Прощаясь, я сказал ему (через переводчика), что он — хороший человек. На это мистер в синем комбинезоне, который он то и дело застегивал на груди, засмеялся и промямлил что-то о своих студентах, которым он «тоже нравится»...
***
В вестибюле отеля, как только мы приехали из Чикаго в Вашингтон, встретили нас работники «Вашингтон пост» и все допытывались — втроем, каждый на свои манер,— насколько изменилось наше мнение об Америке после того, как мы ее увидели. И ответы наши (Пимена Панченко и мои) явно их не интересовали. Однако заметка о приезде нашей группы вышла назавтра доброжелательная.

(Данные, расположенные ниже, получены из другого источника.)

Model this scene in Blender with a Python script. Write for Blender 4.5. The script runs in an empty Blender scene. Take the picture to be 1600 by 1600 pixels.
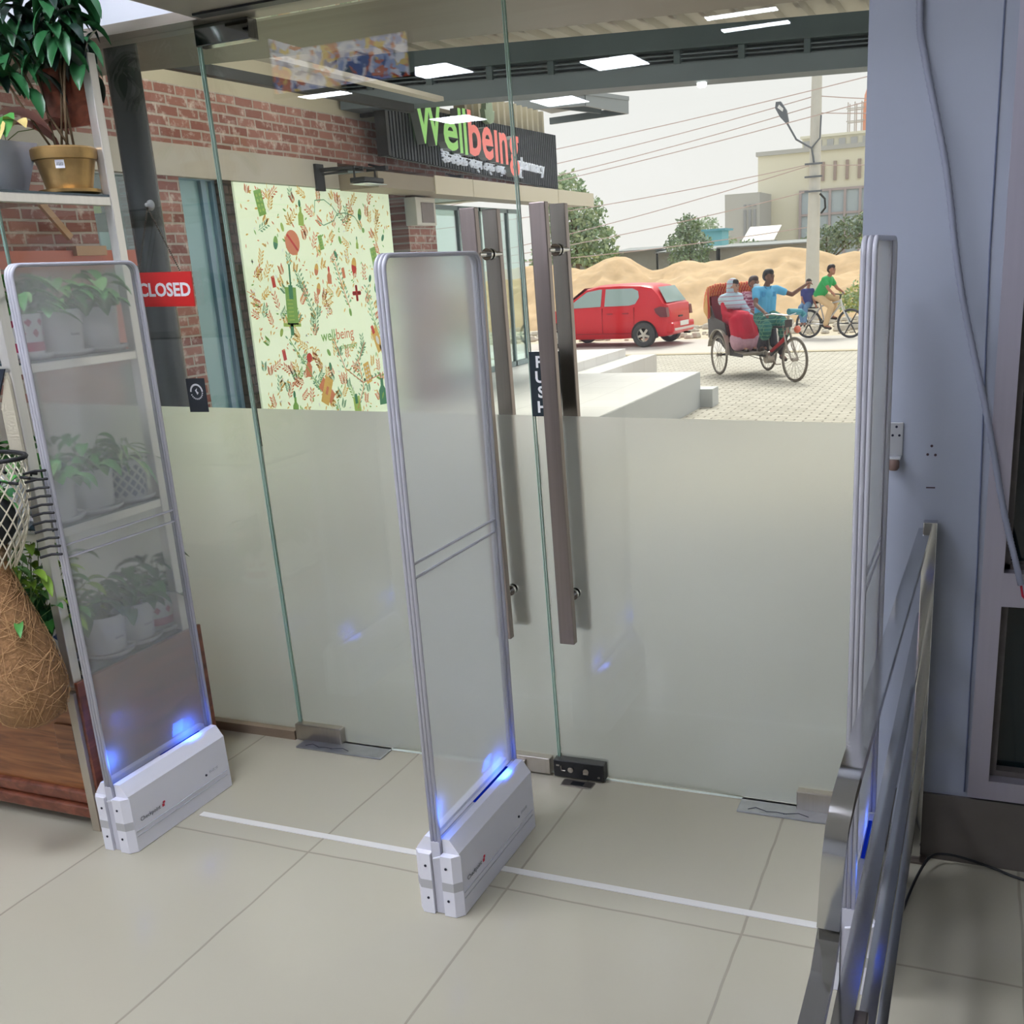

Зеленый, тихий, величественный Вашингтон, — с его памятниками, дворцами, чудесной галереей и библиотекой, в которой я не смог, по милости гидов, просмотреть каталог советских, белорусских и, возможно, своих книг. Вашингтон был для нас отдыхом после шумно-небоскребного Чикаго. Только жара, духота замучили, даже ночью, когда мы, под стрекот цикад, ходили по тихим улицам с симпатичным профессором N., вдосталь и весело нарушая правила уличного движения.
Балтимор, Уиллистон — короста труб на низко и густо построенных домиках рабочих кварталов. Могучая индустрия. Филадельфия — тоже. Плюс — квакеры, о которых яы говорили с Пименом,— они напомнили мне юность, когда я читал их издания.
Всюду буйная растительность. Много воды.
Самая высокая поэзия — поэзия детства. Думал об этом, глядя из окна вагона иа костел в рабочем, небогатом квартале Балтимора, представив местного Андрейку, которого здесь все еще, как мама меня когда-то в Одессе, водят молиться... Сколько ее, этой поэзии, думалось тепло при виде множества окон и труб. Как цветов и мотыльков на лугу.
Нью-Йорк сначала, когда мы подъезжали со стороны Ныо-Джерся, показался неинтересным: болотистая низина, грязные трущобы, старые небоскребы... А потом новые кварталы напомнили мне одну фразу из «Литературной газеты» за сентябрь минувшего года: «Чудовищно красивый город». Особенно ясно ощущаешь это на 86-м (открытый балкон) и на 102-м (через стекло) этажах «Эмпайр стейт билдинга». После Ниагары это, пожалуй, наиболее сильное впечатление от США.
Права на обобщения у меня, кажется, нет.